50TH VANIER CUP INTERVIEW SERIES: John Huard, Acadia (1981)



A conversation with…

John Huard, head coach, Acadia University Axemen

In Vanier Cup XVII, the Acadia Axemen edged the defending champion Alberta Golden Bears 18-12 at Varsity Stadium in Toronto to claim their second national title in three years, and the second in program history. In one of the most thrilling finishes in game history, running back Quentin Tynes scored the winning touchdown on a two-yard run with 45 seconds remaining in regulation. Head coach John Huard, who was named CIAU football coach of the year that season, was at the helm for both Acadia Vanier Cup triumphs, in 1979 and 1981.

What is your major memory of the 1981 Vanier Cup weekand the overall experience?

It was pretty special since it was the second visit in three years for our coaching staff. Overall, it was a tremendous experience for everyone involved with Acadia, the players, support staff, coaches and student body.

What is your one major lasting memory of the actual game?

I was especially happy for our team and all the hard-working members of that group. Also, we were really proud of the fact that win enable us to successfully complete an undefeated season in 1981.

(Note: Acadia went 11-0 overall in 1981, including 9-0 in the AUAA regular season and playoffs, a dominating 40-14 victory over Queen’s in the Atlantic Bowl and the Vanier Cup win over Alberta; in 1979, when they claimed their first CIAU championship, the Axemen had a 9-1 overall mark)

Was there one key play you remember?

There were many plays that helped to decide the outcome but one key play was the onside kick by Jim DiRenzo late in the fourth quarter that we recovered.

But of course, the game-winning drive was the key highlight. Our quarterback, Steve Repic, completed three consecutive passes to Don Clow, which led to the go-ahead touchdown by Quentin Tynes.

(Note: Repic, who was named game MVP, completed 75% of his passes on the afternoon (15 of 20) for 232 yards — including a 64-yard TD pass to Hubert Walsh in the second quarter — and was also the game’s leading rusher with 63 yards on 10 carries. Clow led all receivers with 105 yards on six catches)

Did anything unusual or out of the ordinary happen during the game or during Vanier week?

It was a very well-run week. However, the only unusual thing was, after a small issue with a cab driver, we had to run into a TD Bank through the back door before it closed to cash a cheque from the CIAU to provide eating money for our players and staff members.

Did the coaches do anything different from normal routine in the preparation for the game?

Nothing special. We kept our routine the same.

How did you or the team react to the stadium, the crowd, the weather?

I remember that it was a nice day, so weather wasn’t a factor. It was business as usual with our team sticking to its routine. The experience from the 1979 Vanier Cup helped to keep nerves to a minimum.

What are your memories of the post-game celebrations and the trip back home? What was the reaction on campus when the team returned?
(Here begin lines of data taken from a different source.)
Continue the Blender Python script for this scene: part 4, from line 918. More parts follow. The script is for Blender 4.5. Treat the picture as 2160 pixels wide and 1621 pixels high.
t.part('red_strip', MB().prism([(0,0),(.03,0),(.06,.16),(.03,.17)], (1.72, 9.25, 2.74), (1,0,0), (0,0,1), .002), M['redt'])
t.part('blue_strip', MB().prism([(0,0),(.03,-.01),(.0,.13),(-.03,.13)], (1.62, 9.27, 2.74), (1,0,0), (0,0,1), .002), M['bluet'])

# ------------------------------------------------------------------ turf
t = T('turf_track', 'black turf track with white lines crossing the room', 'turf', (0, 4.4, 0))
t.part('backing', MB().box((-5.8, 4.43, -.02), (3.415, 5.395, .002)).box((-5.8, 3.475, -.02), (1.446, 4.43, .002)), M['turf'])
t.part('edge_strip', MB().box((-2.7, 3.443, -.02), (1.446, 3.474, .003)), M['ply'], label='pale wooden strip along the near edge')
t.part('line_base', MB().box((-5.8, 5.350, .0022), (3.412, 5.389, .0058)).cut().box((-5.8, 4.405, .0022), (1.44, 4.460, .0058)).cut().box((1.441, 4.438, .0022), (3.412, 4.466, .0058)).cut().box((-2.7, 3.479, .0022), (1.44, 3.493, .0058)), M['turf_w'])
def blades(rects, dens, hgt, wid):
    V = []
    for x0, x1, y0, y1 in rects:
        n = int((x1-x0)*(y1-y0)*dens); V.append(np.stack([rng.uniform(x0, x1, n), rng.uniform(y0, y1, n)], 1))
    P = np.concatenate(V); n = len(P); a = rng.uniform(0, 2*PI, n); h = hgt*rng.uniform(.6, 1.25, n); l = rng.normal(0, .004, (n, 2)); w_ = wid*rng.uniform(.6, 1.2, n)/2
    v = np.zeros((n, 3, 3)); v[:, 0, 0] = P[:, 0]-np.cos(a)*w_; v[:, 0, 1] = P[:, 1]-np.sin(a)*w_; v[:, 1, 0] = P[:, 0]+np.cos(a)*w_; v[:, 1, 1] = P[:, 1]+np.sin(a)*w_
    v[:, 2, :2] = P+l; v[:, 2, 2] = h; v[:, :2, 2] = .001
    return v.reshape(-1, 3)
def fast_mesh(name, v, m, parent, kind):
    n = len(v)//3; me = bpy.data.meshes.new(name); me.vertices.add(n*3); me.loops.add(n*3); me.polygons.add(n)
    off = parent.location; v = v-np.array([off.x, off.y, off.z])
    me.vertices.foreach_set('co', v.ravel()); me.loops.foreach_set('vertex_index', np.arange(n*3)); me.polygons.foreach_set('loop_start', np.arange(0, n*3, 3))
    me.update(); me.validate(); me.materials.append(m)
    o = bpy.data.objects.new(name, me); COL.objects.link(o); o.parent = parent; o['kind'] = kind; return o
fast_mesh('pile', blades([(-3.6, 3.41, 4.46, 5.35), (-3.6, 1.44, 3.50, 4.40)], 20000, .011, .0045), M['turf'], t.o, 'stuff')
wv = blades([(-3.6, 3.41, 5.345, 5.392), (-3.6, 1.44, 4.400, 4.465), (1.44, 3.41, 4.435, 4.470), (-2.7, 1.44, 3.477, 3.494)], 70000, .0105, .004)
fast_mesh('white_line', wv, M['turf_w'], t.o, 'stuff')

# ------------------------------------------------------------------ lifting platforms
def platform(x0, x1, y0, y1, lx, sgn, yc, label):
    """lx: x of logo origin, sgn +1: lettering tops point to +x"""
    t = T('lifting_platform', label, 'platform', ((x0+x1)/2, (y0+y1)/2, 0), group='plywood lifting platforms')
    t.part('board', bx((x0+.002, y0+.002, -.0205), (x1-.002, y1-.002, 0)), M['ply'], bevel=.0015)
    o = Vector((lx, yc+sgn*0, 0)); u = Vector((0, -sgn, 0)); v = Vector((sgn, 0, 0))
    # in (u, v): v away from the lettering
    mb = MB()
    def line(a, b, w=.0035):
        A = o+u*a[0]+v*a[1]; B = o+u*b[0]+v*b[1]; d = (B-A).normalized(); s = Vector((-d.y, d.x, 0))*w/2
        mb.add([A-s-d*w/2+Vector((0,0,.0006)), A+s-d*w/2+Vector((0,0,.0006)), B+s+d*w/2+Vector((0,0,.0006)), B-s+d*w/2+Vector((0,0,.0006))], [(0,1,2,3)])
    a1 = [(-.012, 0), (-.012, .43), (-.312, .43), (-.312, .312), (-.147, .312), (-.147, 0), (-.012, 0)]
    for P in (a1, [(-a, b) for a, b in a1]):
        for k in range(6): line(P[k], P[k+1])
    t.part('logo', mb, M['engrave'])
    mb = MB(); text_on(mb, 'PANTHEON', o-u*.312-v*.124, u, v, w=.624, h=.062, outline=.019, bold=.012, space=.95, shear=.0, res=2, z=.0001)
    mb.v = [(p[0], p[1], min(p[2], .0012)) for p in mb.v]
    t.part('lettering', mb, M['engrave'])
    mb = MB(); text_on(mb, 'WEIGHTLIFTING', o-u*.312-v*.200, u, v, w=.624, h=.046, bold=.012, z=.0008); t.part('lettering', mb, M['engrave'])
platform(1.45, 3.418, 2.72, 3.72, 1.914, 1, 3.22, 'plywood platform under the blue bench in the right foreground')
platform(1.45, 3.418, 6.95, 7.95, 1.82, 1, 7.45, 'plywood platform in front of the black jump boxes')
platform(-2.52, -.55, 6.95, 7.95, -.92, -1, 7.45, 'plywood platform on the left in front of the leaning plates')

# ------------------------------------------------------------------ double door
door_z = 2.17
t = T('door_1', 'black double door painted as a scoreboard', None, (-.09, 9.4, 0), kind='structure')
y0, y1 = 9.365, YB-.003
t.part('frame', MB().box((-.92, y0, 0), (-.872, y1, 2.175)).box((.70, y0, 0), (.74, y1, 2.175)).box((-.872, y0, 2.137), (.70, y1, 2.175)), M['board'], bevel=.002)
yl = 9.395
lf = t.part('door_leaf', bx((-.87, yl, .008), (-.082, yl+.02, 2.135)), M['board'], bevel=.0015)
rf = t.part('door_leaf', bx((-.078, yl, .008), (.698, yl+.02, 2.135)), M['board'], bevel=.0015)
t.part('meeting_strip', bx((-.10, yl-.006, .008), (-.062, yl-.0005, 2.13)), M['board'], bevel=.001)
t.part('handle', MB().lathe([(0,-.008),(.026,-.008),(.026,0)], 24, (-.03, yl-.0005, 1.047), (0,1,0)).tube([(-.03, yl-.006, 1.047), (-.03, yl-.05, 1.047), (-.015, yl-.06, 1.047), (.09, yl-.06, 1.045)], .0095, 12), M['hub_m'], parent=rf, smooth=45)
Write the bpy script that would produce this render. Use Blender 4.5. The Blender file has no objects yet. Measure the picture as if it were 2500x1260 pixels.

Obviously we were happy and proud to accomplish our goal as a team and for Acadia University. I was proud of the dedication, preparation, sacrifice and commitment our team, support staff and coaches exhibited during the season.

As had been the case in 1979, we had an exciting fire truck ride into Wolfville with Acadia students and Valley fans cheering as the team arrived. A great parade that will always remain in my memory.

At the time, how did winning the Vanier Cup change your everyday life?

To be honest it did not change in my day-to-day life. I continued to monitor our athletes’ academic results and immediately started recruiting new prospects for the following year.

How often to you reminisce about your Vanier Cup wins?

Only when I see football teams that do not understand playing football is a simple game requiring individuals to ‘do what is right’!

Our team at Acadia had 660 offensive plays in one season and recorded only six penalties. That’s less than one per cent!You do not lose with that kind of mental and physical toughness. Today, it’s not uncommon to see teams with over 10 penalties per game.

More about John Huard (courtesy of Acadia University Athletics):

A native of Waterville, Maine, John Huard played for four years at the University of Maine as a linebacker and was named the school’s athlete of the year on three occasions. He is generally considered to be the finest football player the state of Maine has ever produced.

He went on to play professionally with Denver (1967-1969) and New Orleans (1971) in the NFL and with Montreal (1973) and Toronto (1973-1975) in the CFL, before retiring due to an injury. His coaching career began at the University of Maine and, through the intervention of long-time friend and mentor J.I. Albrecht, he arrived at Acadia to take up head coaching duties in the fall of 1979.

His first season at the helm was magical as the Axemen won the AUAA conference final (18-0 vs. StFX), the Atlantic Bowl (23-7 vs. Alberta) and the first Vanier Cup in program history (34-12 vs. Western Ontario). Following a 28-8 loss to Ottawa in the 1980 Atlantic Bowl, Acadia rebounded with an unblemished 11-0 campaign in 1981, capped by an 18-12 Vanier Cup win over Alberta.

Huard received the Frank Tindall Trophy as CIAU coach of the year in 1981.